Confessado o engano, tenho de não insistir nele. Mas, posso aproveitá-lo para voltar ao tema da medida provisória. No ano que passou, o Congresso continuou a descumprir, conforme vem sendo regra desde o fim de 1988, o dever previsto no parágrafo único do art. 62 da Constituição.
A medida provisória não transformada em lei, nos 30 dias seguintes ao de sua publicação, perde eficácia. Todavia, enquanto vigente, ela gera importantes efeitos de direito que o Parlamento deve regulamentar, assim que termine seu prazo de vida. Deve, mas não faz.
Cria-se, portanto, um paradoxo que é, ao mesmo tempo, semântico e jurídico. Semântico porque a medida dita provisória torna-se definitiva pela reiteração, o que é contrário à sua finalidade.

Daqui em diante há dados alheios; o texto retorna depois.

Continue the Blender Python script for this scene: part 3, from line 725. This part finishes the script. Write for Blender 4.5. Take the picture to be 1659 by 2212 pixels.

O paradoxo jurídico está em que a medida provisória se destina a resolver as questões de relevância e urgência. Trata-se de solução legislativa excepcional, posto pela Carta Magna à disposição do Executivo, para resolver matérias cuja importância e cuja premência justificam a substituição do processo legislativo usual, a cargo do Congresso.
O leitor pode perguntar-me, nesta altura, se a medida provisória é um mal? Não, não é. O mal resulta de seu mau uso, tanto pelo excesso de seu número, quanto pela atitude do Congresso não exercendo juízo crítico sobre a relevância e, sobretudo, a urgência de cada medida enviada pelo Executivo.

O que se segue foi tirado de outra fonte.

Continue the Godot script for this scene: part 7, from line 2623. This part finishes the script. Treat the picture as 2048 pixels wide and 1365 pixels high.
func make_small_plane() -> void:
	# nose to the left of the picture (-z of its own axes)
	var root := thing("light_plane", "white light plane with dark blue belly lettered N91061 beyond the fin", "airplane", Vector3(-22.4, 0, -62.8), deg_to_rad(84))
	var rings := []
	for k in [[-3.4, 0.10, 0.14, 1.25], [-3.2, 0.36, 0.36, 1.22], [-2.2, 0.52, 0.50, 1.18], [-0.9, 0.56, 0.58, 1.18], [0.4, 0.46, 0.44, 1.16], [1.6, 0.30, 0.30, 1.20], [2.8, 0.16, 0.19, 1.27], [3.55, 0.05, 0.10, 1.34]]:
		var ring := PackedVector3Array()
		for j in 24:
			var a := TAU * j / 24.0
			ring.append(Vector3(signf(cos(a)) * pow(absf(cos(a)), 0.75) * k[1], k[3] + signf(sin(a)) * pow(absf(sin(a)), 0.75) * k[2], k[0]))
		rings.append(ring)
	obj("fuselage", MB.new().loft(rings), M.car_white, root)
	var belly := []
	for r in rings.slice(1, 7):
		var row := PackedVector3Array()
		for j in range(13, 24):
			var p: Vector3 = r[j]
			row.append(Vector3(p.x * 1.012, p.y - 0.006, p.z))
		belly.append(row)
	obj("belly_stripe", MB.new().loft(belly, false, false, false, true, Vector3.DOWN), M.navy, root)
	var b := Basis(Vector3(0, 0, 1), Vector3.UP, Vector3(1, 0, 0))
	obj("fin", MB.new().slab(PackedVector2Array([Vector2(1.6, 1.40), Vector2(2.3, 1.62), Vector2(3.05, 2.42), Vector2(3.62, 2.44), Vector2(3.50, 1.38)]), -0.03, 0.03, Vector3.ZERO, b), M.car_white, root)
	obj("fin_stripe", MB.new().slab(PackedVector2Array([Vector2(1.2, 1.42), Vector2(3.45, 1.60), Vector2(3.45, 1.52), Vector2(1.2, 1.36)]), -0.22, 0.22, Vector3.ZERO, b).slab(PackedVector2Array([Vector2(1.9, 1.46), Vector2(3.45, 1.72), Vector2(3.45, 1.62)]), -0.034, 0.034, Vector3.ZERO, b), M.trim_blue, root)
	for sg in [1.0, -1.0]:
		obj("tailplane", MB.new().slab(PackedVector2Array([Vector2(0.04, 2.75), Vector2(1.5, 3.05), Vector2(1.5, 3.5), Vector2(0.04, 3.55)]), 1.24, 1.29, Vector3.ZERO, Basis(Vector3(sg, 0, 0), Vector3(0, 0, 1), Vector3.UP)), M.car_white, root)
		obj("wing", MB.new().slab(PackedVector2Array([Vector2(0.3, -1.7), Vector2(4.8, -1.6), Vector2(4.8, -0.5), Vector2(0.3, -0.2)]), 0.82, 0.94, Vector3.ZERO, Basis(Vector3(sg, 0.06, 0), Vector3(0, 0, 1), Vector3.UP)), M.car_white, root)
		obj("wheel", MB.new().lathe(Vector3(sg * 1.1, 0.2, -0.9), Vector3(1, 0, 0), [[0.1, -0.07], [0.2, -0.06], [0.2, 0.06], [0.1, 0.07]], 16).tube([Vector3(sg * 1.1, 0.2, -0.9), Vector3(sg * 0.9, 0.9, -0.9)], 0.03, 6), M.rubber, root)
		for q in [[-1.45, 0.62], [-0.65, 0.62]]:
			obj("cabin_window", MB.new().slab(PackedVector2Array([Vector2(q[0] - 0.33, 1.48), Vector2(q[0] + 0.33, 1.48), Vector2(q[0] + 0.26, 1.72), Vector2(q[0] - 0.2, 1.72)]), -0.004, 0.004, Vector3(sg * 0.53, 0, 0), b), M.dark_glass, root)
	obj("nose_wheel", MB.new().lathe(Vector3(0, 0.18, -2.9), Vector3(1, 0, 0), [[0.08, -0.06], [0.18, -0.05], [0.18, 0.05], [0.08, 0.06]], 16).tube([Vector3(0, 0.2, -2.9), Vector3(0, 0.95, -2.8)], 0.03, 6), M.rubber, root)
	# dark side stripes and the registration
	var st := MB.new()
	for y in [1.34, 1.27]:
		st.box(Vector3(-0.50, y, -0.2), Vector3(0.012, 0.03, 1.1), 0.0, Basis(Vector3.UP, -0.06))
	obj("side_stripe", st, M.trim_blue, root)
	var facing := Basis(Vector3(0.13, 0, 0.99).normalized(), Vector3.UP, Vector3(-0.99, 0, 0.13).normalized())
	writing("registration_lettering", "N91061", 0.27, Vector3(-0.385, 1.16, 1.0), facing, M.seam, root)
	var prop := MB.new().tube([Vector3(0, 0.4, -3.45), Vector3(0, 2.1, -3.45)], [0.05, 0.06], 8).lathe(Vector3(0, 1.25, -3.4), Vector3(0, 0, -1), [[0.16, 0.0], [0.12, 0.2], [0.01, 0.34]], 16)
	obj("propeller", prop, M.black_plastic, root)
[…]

O processo legislativo deve ficar predominantemente a cargo do Legislativo, que, embora ineficiente e demorado, é o foro do debate do qual toda a cidadania pode livremente participar, onde as pressões dos interesses conflitantes estão em luta permanente.
Os estudiosos de direito constitucional reconhecem que as ações de governo precisam, nos tempos de hoje, de mecanismos mais rápidos na criação legislativa, mais eficientes do que os caminhos comuns através das duas casas do Congresso.
O Congresso não tem limite constitucional para restringir o número de medidas provisórias. Assim sendo, deveria exercer o controle delas em duas etapas. A primeira seria o juízo de admissibilidade para saber se a matéria tratada é compatível com os limites previstos na Constituição.
A segunda seria a de aprovar o mérito discutido ou, não o aprovando, a de regulamentar os efeitos produzidos durante o período de vigência.
Nem uma, nem outra dessas alternativas vem ocorrendo, com regularidade, sendo usual a reiteração das medidas provisórias.
Para mudar a situação é necessário extinguir a medida provisória, sem o recurso de soluções paliativas. Os erros cometidos sugerem a necessidade de se criar outro sistema, que restaure o equilíbrio nas ações do Congresso e do Executivo, o que compreende mais do que a mudança da lei, uma retomada da consciência, pelos parlamentares, da relevância de sua missão na prática da democracia.